* **Challenge**:
Write out, word for word, the first line of the data below and every line after it through the one containing "rot=(.2389, 1.5719), off=.015)".

* **Supplied data**:
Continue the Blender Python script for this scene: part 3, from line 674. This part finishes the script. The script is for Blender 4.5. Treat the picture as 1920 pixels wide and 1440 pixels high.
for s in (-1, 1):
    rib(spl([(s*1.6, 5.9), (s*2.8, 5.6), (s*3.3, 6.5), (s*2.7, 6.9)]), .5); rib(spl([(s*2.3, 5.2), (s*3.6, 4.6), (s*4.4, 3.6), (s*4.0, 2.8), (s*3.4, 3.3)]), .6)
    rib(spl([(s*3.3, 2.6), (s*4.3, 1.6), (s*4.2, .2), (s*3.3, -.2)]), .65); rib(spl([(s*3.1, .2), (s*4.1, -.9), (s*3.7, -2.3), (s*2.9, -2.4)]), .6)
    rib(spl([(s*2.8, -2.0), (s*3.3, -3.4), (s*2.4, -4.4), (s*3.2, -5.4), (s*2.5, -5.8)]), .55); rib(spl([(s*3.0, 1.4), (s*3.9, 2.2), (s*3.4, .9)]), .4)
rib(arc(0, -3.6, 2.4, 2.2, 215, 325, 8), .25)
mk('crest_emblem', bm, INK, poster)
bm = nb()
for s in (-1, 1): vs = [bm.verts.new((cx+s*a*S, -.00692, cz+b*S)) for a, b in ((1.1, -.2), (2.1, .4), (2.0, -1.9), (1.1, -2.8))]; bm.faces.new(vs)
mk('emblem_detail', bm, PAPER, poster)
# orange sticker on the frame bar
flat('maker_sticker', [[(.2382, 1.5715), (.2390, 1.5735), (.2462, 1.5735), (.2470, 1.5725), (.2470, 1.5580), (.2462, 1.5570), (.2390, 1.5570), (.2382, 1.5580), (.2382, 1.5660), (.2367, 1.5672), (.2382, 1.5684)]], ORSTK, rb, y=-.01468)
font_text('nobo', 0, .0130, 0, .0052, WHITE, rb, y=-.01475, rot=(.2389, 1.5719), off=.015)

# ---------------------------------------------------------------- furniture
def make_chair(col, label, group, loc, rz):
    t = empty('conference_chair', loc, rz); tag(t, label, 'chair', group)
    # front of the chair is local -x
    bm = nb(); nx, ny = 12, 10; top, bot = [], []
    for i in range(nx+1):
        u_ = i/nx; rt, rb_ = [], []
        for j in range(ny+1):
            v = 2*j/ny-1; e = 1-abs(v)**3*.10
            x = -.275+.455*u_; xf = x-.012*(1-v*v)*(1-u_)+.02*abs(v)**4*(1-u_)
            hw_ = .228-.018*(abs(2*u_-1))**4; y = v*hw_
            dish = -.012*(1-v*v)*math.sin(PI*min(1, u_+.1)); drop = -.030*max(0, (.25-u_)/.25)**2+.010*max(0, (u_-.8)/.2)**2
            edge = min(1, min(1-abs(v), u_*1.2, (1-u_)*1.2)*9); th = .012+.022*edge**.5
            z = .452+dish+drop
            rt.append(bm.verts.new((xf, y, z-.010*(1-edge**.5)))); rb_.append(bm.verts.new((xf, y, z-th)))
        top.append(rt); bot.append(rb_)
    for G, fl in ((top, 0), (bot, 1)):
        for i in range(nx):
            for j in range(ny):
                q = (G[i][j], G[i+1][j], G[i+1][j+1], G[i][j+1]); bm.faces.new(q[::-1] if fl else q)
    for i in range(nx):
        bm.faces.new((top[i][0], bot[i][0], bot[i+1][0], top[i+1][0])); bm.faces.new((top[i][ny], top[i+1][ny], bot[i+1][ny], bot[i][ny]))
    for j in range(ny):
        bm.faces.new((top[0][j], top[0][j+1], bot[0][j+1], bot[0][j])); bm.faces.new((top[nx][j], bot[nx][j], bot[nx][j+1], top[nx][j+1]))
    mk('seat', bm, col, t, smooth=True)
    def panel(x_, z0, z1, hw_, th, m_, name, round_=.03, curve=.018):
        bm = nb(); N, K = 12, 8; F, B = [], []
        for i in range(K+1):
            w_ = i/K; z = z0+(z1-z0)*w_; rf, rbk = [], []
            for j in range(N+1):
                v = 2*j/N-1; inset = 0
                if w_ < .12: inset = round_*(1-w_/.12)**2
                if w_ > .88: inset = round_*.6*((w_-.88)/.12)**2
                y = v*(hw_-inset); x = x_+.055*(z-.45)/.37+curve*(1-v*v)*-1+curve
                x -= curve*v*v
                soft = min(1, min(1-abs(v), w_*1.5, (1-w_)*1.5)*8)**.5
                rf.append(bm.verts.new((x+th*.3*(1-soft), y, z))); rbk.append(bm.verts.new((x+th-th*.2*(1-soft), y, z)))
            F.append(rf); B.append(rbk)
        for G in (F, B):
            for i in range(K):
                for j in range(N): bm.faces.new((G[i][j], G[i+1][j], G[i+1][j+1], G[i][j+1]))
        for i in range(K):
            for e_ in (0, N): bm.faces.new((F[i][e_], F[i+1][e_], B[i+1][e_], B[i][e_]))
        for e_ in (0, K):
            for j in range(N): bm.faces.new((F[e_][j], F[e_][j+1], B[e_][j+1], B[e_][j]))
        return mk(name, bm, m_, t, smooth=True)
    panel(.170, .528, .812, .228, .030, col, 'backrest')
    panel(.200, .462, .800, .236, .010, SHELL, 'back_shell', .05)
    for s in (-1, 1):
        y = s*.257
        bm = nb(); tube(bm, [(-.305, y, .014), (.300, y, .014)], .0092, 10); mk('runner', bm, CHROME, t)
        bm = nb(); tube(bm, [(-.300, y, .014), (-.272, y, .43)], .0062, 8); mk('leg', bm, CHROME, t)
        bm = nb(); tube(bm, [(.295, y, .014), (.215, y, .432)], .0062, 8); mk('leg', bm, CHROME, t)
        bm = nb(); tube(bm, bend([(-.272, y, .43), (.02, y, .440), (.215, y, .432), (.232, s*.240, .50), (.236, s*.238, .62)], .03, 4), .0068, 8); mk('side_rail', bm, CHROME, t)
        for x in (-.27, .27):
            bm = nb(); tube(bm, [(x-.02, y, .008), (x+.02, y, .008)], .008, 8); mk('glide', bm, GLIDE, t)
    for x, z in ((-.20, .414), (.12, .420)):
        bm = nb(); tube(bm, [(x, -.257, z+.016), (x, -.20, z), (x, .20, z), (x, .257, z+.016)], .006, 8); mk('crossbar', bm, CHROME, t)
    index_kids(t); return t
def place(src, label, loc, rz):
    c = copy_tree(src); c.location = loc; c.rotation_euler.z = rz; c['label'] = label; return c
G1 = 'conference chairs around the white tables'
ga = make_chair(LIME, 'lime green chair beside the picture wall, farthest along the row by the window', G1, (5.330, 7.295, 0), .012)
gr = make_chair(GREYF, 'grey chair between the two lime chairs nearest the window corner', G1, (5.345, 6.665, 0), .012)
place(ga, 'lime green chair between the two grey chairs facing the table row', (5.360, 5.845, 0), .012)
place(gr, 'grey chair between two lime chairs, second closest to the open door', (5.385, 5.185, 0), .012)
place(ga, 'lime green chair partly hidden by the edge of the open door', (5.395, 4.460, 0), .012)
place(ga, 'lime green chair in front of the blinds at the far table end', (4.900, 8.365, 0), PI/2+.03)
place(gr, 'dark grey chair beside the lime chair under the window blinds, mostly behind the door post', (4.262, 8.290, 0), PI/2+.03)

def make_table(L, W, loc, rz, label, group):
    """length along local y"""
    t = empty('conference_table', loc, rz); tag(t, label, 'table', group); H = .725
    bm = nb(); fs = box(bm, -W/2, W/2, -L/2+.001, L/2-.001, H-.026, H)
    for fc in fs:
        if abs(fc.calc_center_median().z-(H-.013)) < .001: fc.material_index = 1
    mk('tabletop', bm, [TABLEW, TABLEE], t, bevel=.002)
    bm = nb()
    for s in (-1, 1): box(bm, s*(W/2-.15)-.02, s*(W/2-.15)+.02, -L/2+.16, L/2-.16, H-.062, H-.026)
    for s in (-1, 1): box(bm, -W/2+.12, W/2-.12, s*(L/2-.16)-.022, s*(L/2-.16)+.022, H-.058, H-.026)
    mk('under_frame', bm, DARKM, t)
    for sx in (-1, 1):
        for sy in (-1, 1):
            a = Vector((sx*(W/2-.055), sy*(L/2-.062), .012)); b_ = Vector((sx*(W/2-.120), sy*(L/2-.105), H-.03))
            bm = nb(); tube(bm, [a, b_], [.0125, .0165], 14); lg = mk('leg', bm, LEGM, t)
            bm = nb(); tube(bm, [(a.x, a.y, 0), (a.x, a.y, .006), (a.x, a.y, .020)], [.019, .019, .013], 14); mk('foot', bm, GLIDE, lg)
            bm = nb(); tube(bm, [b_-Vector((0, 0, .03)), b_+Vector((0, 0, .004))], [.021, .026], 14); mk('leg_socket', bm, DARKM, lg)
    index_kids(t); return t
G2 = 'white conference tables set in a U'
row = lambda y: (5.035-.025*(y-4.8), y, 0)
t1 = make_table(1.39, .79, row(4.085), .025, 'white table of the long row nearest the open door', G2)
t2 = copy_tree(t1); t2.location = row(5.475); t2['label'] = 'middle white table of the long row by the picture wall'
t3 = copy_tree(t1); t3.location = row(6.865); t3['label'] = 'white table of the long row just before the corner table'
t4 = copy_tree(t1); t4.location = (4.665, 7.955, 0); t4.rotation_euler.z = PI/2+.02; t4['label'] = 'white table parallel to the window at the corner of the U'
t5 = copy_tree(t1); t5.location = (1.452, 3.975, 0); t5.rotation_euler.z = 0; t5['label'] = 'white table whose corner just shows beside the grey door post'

* **Task response**:
Continue the Blender Python script for this scene: part 3, from line 674. This part finishes the script. The script is for Blender 4.5. Treat the picture as 1920 pixels wide and 1440 pixels high.
for s in (-1, 1):
    rib(spl([(s*1.6, 5.9), (s*2.8, 5.6), (s*3.3, 6.5), (s*2.7, 6.9)]), .5); rib(spl([(s*2.3, 5.2), (s*3.6, 4.6), (s*4.4, 3.6), (s*4.0, 2.8), (s*3.4, 3.3)]), .6)
    rib(spl([(s*3.3, 2.6), (s*4.3, 1.6), (s*4.2, .2), (s*3.3, -.2)]), .65); rib(spl([(s*3.1, .2), (s*4.1, -.9), (s*3.7, -2.3), (s*2.9, -2.4)]), .6)
    rib(spl([(s*2.8, -2.0), (s*3.3, -3.4), (s*2.4, -4.4), (s*3.2, -5.4), (s*2.5, -5.8)]), .55); rib(spl([(s*3.0, 1.4), (s*3.9, 2.2), (s*3.4, .9)]), .4)
rib(arc(0, -3.6, 2.4, 2.2, 215, 325, 8), .25)
mk('crest_emblem', bm, INK, poster)
bm = nb()
for s in (-1, 1): vs = [bm.verts.new((cx+s*a*S, -.00692, cz+b*S)) for a, b in ((1.1, -.2), (2.1, .4), (2.0, -1.9), (1.1, -2.8))]; bm.faces.new(vs)
mk('emblem_detail', bm, PAPER, poster)
# orange sticker on the frame bar
flat('maker_sticker', [[(.2382, 1.5715), (.2390, 1.5735), (.2462, 1.5735), (.2470, 1.5725), (.2470, 1.5580), (.2462, 1.5570), (.2390, 1.5570), (.2382, 1.5580), (.2382, 1.5660), (.2367, 1.5672), (.2382, 1.5684)]], ORSTK, rb, y=-.01468)
font_text('nobo', 0, .0130, 0, .0052, WHITE, rb, y=-.01475, rot=(.2389, 1.5719), off=.015)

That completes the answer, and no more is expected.